Introduction
India’s gold imports surged to a record $14.86 billion in November 2024, marking a four-fold increase compared to $3.44 billion in November 2023. This spike was largely driven by festive and wedding season demands, according to data released by the Commerce Ministry.
Key Highlights of the Surge
1. Cumulative Growth in Gold Imports
- Gold imports during April-November 2024 rose 49% to $49 billion, compared to $32.93 billion in the same period last year.
- The significant growth underscores strong investor confidence in gold as a safe-haven asset amidst economic uncertainties.
2. Gold as a High-Performing Asset
- Gold has delivered an average annual return of 25% in 2024 (till November), making it one of the top-performing investment options.
- The price of gold has surged 23% this year, reaching ₹78,350 per 10 g in India’s national capital.
3. Contributing Factors to the Increase
- Festival and Wedding Season Demand: A traditional surge in gold buying during Diwali and wedding ceremonies.
- Customs Duty Cut: The government reduced gold import duties from 15% to 6%, incentivizing higher imports.
- Global Uncertainty: Investors moved towards asset diversification, seeing gold as a hedge against global economic instability.
4. Impact on Trade and Current Account Deficit (CAD)
- The rise in gold imports contributed to a record trade deficit of $37.84 billion in November.
- Gold imports account for over 5% of India’s total imports, impacting the CAD, which widened to $9.7 billion (1.1% of GDP) in April-June 2024.
5. Key Gold Suppliers
- Switzerland: largest supplier, contributing 40% of imports.
- UAE: accounts for over 16% of imports.
- South Africa holds a share of about 10%.
6. Gems and Jewellery Industry Impact
- The surge in gold imports contrasts with a 25.32% year-on-year decline in gems and jewellery exports to $17.43 billion in November.
Concerns Around UAE-India Trade Agreement
The surge in imports has raised concerns about the India-UAE CEPA trade agreement. Experts warn of potential revenue losses due to tariff reductions:
- Gold from Dubai currently incurs 5% duty, but this will drop to zero in three years if the alloy contains 2% platinum.

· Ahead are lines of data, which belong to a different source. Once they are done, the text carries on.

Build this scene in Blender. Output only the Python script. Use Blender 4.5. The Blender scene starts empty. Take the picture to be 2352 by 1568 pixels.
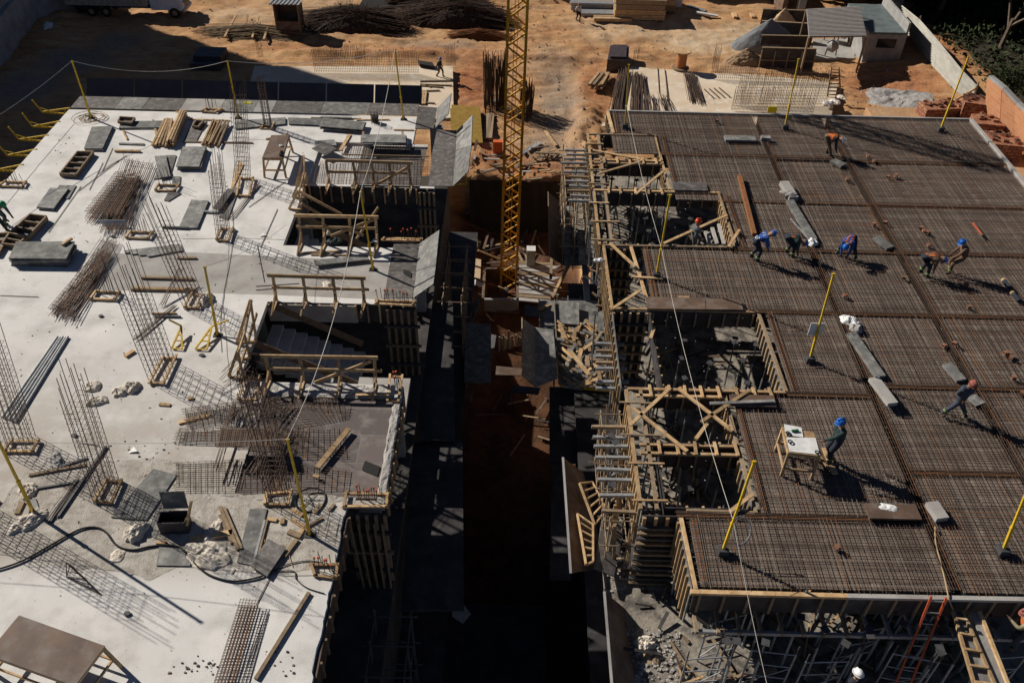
import bpy, bmesh, math, random
from mathutils import Vector, Matrix
random.seed(7)
S=bpy.context.scene; COL=S.collection
# ---------------- camera, sky, sun, exposure
HC=19.0
PITCH,ROLL,YAW=0.714056,-0.0237782,0.0004990
FPX=1988.077
_f=Vector((math.sin(YAW)*math.cos(PITCH),math.cos(YAW)*math.cos(PITCH),-math.sin(PITCH)))
_r0=Vector((math.cos(YAW),-math.sin(YAW),0)); _d0=_f.cross(_r0)
_r=math.cos(ROLL)*_r0+math.sin(ROLL)*_d0; _d=-math.sin(ROLL)*_r0+math.cos(ROLL)*_d0
cam=bpy.data.cameras.new('camera'); co=bpy.data.objects.new('camera',cam); COL.objects.link(co); S.camera=co
cam.sensor_width=36; cam.lens=FPX/2352*36; cam.clip_end=2000; cam.clip_start=.1
M3=Matrix((_r,-_d,-_f)).transposed(); co.matrix_world=Matrix.Translation((0,0,HC))@M3.to_4x4()
SUN_EL=math.radians(32.5)
LD=Vector((math.cos(math.radians(-31)),math.sin(math.radians(-31)),0))  # where shadows point
w=bpy.data.worlds.new('World'); S.world=w; w.use_nodes=True
nt=w.node_tree; bg=nt.nodes['Background']; sky=nt.nodes.new('ShaderNodeTexSky'); sky.sky_type='NISHITA'; sky.sun_disc=False
sky.sun_elevation=SUN_EL; sky.sun_rotation=math.atan2(-LD.x,-LD.y)
sky.air_density=.5; sky.dust_density=.05; sky.altitude=2000
nt.links.new(sky.outputs[0],bg.inputs[0]); bg.inputs[1].default_value=0.05
sl=bpy.data.lights.new('sun','SUN'); sl.energy=5.0; sl.angle=math.radians(.5); sl.color=(1,.93,.83)
so=bpy.data.objects.new('sun',sl); COL.objects.link(so)
sd=Vector((LD.x*math.cos(SUN_EL),LD.y*math.cos(SUN_EL),-math.sin(SUN_EL)))
so.rotation_euler=sd.to_track_quat('-Z','Y').to_euler(); so.location=(-30,30,60)
S.view_settings.view_transform='Standard'; S.view_settings.look='None'; S.view_settings.exposure=0.12; S.view_settings.gamma=1
S.render.engine='CYCLES'; S.cycles.diffuse_bounces=2; S.cycles.max_bounces=4
# ---------------- finding a place on a real plane of the site
def ray(x,y):
    v=_r*((x-1176)/FPX)+_d*((y-784)/FPX)+_f; return v
def W(x,y,z=0.0):
    v=ray(x,y); k=(z-HC)/v.z; return Vector((v.x*k,v.y*k,z))
def up_at(b,x,y):
    v=ray(x,y); k=(b.x*v.x+b.y*v.y)/(v.x**2+v.y**2); return Vector((v.x*k,v.y*k,HC+v.z*k))
def tile(r,c):
    ox=[0,640,1280,1860][c-1]*.91875; oy=[0,420,820,1227][r-1]*.91875
    return lambda x,y,z=0.0: W(ox+.281224*x,oy+.281224*y,z)
def tpx(r,c,x,y):
    return ([0,640,1280,1860][c-1]*.91875+.281224*x,[0,420,820,1227][r-1]*.91875+.281224*y)
V=Vector
def R(a,b): return random.uniform(a,b)
# ---------------- materials
MATS={}
def mat(name,col,col2=None,scale=3.0,rough=.8,bump=0.0,bscale=40,detail=6,metal=0,lo=.4,hi=.65,col3=None,s3=.4,stretch=None,tint=0.0,spots=0):
    if name in MATS: return MATS[name]
    m=bpy.data.materials.new(name); m.use_nodes=True; n=m.node_tree.nodes; l=m.node_tree.links
    b=n['Principled BSDF']; b.inputs['Roughness'].default_value=rough; b.inputs['Metallic'].default_value=metal
    b.inputs['Specular IOR Level'].default_value=.25
    g=n.new('ShaderNodeNewGeometry'); vec=g.outputs['Position']
    if stretch:
        mp=n.new('ShaderNodeMapping'); mp.inputs['Scale'].default_value=stretch; l.new(vec,mp.inputs[0]); vec=mp.outputs[0]
    src=None
    def mix(a,bcol,fac):
        x=n.new('ShaderNodeMix'); x.data_type='RGBA'; l.new(fac,x.inputs[0])
        if isinstance(a,tuple): x.inputs[6].default_value=(*a,1)
        else: l.new(a,x.inputs[6])
        if isinstance(bcol,tuple): x.inputs[7].default_value=(*bcol,1)
        else: l.new(bcol,x.inputs[7])
        return x.outputs[2]
    def noise(sc,lo,hi,det=detail,w=0):
        t=n.new('ShaderNodeTexNoise'); t.inputs['Scale'].default_value=sc; t.inputs['Detail'].default_value=det; t.inputs['Roughness'].default_value=.62; l.new(vec,t.inputs[0])
        r=n.new('ShaderNodeValToRGB'); r.color_ramp.elements[0].position=lo; r.color_ramp.elements[1].position=hi; l.new(t.outputs[0],r.inputs[0]); return r.outputs[0]
    out=col
    if col2: out=mix(col,col2,noise(scale,lo,hi))
    if col3: out=mix(out,col3,noise(s3,.48,.7,8))
    if spots:
        out=mix(out,tuple(c*.45 for c in col),noise(spots,.655,.72,4))
    if tint:
        oi=n.new('ShaderNodeObjectInfo'); hs=n.new('ShaderNodeHueSaturation'); mr=n.new('ShaderNodeMapRange')
        mr.inputs[3].default_value=1-tint; mr.inputs[4].default_value=1+tint; l.new(oi.outputs['Random'],mr.inputs[0]); l.new(mr.outputs[0],hs.inputs['Value'])
        if isinstance(out,tuple): hs.inputs['Color'].default_value=(*out,1)
        else: l.new(out,hs.inputs['Color'])
        out=hs.outputs[0]
    if isinstance(out,tuple): b.inputs['Base Color'].default_value=(*out,1)
    else: l.new(out,b.inputs['Base Color'])
    if bump:
        t=n.new('ShaderNodeTexNoise'); t.inputs['Scale'].default_value=bscale; t.inputs['Detail'].default_value=8; l.new(vec,t.inputs[0])
        bm=n.new('ShaderNodeBump'); bm.inputs['Strength'].default_value=1; bm.inputs['Distance'].default_value=bump; l.new(t.outputs[0],bm.inputs['Height']); l.new(bm.outputs[0],b.inputs['Normal'])
    MATS[name]=m; return m
def brickmat(name,c1,c2,mortar,bw,rh,ms=.012,sq=1,noisec=None,vertical=False,bias=0,rough=.75,off=.5):
    m=bpy.data.materials.new(name); m.use_nodes=True; n=m.node_tree.nodes; l=m.node_tree.links; b=n['Principled BSDF']; b.inputs['Roughness'].default_value=rough
    b.inputs['Specular IOR Level'].default_value=.25
    g=n.new('ShaderNodeNewGeometry'); vec=g.outputs['Position']
    if vertical:
        sx=n.new('ShaderNodeSeparateXYZ'); l.new(vec,sx.inputs[0]); ad=n.new('ShaderNodeMath'); l.new(sx.outputs[0],ad.inputs[0]); l.new(sx.outputs[1],ad.inputs[1])
        cx=n.new('ShaderNodeCombineXYZ'); l.new(ad.outputs[0],cx.inputs[0]); l.new(sx.outputs[2],cx.inputs[1]); vec=cx.outputs[0]
    t=n.new('ShaderNodeTexBrick'); l.new(vec,t.inputs[0]); t.inputs['Scale'].default_value=1; t.inputs['Brick Width'].default_value=bw; t.inputs['Row Height'].default_value=rh; t.inputs['Mortar Size'].default_value=ms
    t.inputs['Color1'].default_value=(*c1,1); t.inputs['Color2'].default_value=(*c2,1); t.inputs['Mortar'].default_value=(*mortar,1); t.inputs['Bias'].default_value=bias; t.offset=off
    out=t.outputs[0]
    if noisec:
        for sc,lo,hi,cc in noisec:
            t2=n.new('ShaderNodeTexNoise'); t2.inputs['Scale'].default_value=sc; t2.inputs['Detail'].default_value=8; t2.inputs['Roughness'].default_value=.65; l.new(g.outputs['Position'],t2.inputs[0])
            r=n.new('ShaderNodeValToRGB'); r.color_ramp.elements[0].position=lo; r.color_ramp.elements[1].position=hi; l.new(t2.outputs[0],r.inputs[0])
            x=n.new('ShaderNodeMix'); x.data_type='RGBA'; l.new(r.outputs[0],x.inputs[0]); l.new(out,x.inputs[6]); x.inputs[7].default_value=(*cc,1); out=x.outputs[2]
    l.new(out,b.inputs['Base Color']); MATS[name]=m; return m
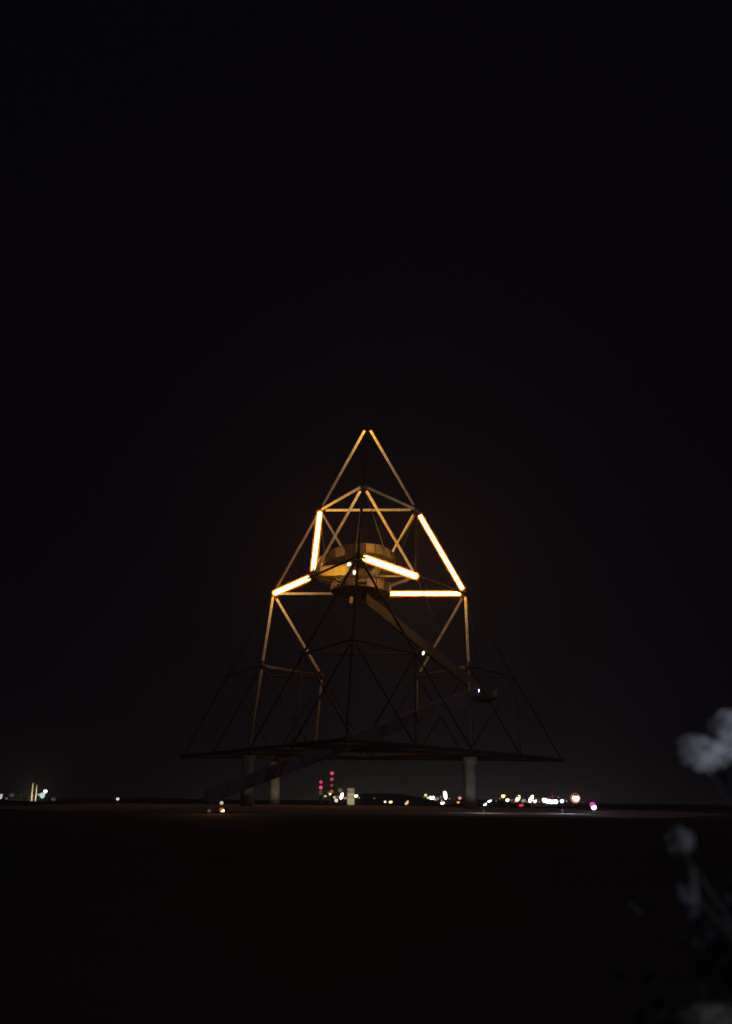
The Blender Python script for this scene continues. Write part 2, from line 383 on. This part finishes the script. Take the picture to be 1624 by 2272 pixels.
for i in range(n):
    t, u = R_(110 + 400 * i / n), R_(110 + 400 * (i + 1) / n); za, zb = z0 + (z1 - z0) * i / n, z0 + (z1 - z0) * (i + 1) / n
    a = Vector((SC.x + 2 * math.cos(t), SC.y + 2 * math.sin(t), za)); b = Vector((SC.x + 2 * math.cos(u), SC.y + 2 * math.sin(u), zb)); up = Vector((0, 0, 1.05))
    sh.add([a, b, b + up, a + up], [(0, 1, 2, 3)]); sh.rod(a + up, b + up, 0.045, n=5)
sh.build('stair_guard', M['mesh'], spo)
for i, (x, y) in enumerate(((-3.5, -1.5), (1.4, -1.2), (-1, 3.2))):
    c = MB(); c.rod((x, y, MPz), node(*((2, 1, 1, 0), (2, 1, 0, 1), (2, 0, 1, 1))[i]), 0.05, n=6); c.build('suspension_cable', M['steel'], tower)

# ---- lamps on the platforms, and unseen fill lights before them
def fitting(px, py, Y, size, m, energy, col, parent, tilt=0.0):
    c = at(px, py, Y); b = MB(); b.ball((0, 0, 0), size, 12, 8); 
    o = b.build('platform_lamp', m, parent, c, Matrix.Rotation(tilt, 3, 'Y').to_quaternion())
    br = MB(); br.rod((0, 0, 0), (0, 0.5, -0.5), 0.05, n=6); br.build('bracket', M['steel'], o)
    return o
fitting(773, 1252, -8.1, (0.34, 0.2, 0.28), M['whitelamp'], 0, 0, ring_o, -0.6)
fitting(785, 1270, -8.1, (0.22, 0.2, 0.36), M['whitelamp'], 0, 0, spo, 0.1)
YEL = (1.0, 0.62, 0.13)
point(RM @ Vector((-2.0, 2.2, 1.0)), 420, YEL, ring_o)
point(RM @ Vector((1.8, 1.6, 0.4)), 300, YEL, ring_o)
point(MC + Vector((2.2, 0.8, 1.6)), 90, YEL, mpo)
point(RM @ Vector((-3.0, -9.5, 0.9)), 45, (1.0, 0.66, 0.45), ring_o)  # added unseen light out in front, lifts the left parapet
point(RM @ Vector((3.2, -7.9, 1.0)), 330, (1.0, 0.50, 0.05), ring_o)  # added unseen light out in front, gilds the right parapet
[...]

- Think tank GTRI has flagged that many imports may not meet Rules of Origin conditions, challenging their eligibility for trade concessions.
Conclusion
The sharp increase in gold imports reflects strong domestic demand, driven by cultural, investment, and economic factors. However, it poses challenges for India’s trade balance and highlights concerns surrounding trade agreements. Policymakers will need to strike a balance between promoting gold availability and addressing fiscal impacts to safeguard India’s economic stability.